Allí sigue, aunque ha levantado la cabeza y ha visto que hay luz allá a lo lejos y una débil llama de esperanza se ha encendido en su corazón cuando ha recordado la persona que fue.
El cuidado de su madre le ha supuesto un esfuerzo físico y, sobre todo, emocional enorme por el que ahora está pagando un alto precio y también se ha dado cuenta de que no es la única en el fondo del pozo. Allí hay muchos cuidadores que sufren la incomprensión del entorno y a veces de la propia persona dependiente que se vuelve egoísta y no repara en el daño que puede estar haciendo.

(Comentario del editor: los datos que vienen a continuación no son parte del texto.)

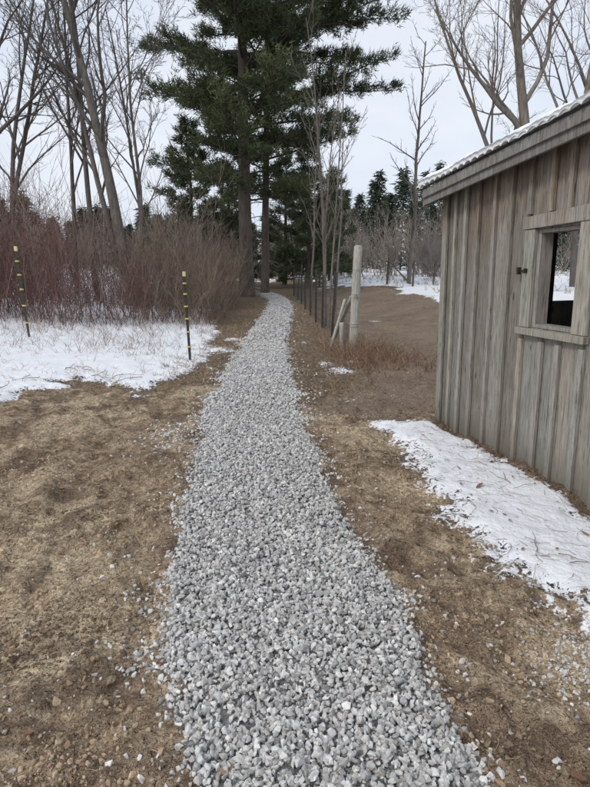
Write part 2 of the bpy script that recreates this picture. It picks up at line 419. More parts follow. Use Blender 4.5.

Cuidadores con una labor invisible, que se olvidan de sus propias necesidades en beneficio del otro. Cuidadores que llegan hasta el punto de actuar solo por obligación porque, en el fondo, nadie es capaz de dejar desatendida a una persona a la que quieres muchísimo, a pesar de todo.
Ella sigue dedicando mucho tiempo y cariño a su madre pero ahora no percibe agradecimiento, ni siquiera se siente bien haciéndolo, solo piensa en liberarse y por eso sigue en el infierno. Sin embargo, ha decidido apostar por escalar las paredes del pozo aunque sabe que necesita ayuda. Sabe que solo depende de ella pero el esfuerzo es muy grande y las fuerzas flaquean. Sabe que no le gusta vivir en el infierno.
Seguramente ella nunca le hubiera contado esto a nadie por miedo a que ya no la vieran como una mujer normal, viviendo en un bonito barrio, en una bonita casa, con un marido, unos hijos y un trabajo de media jornada.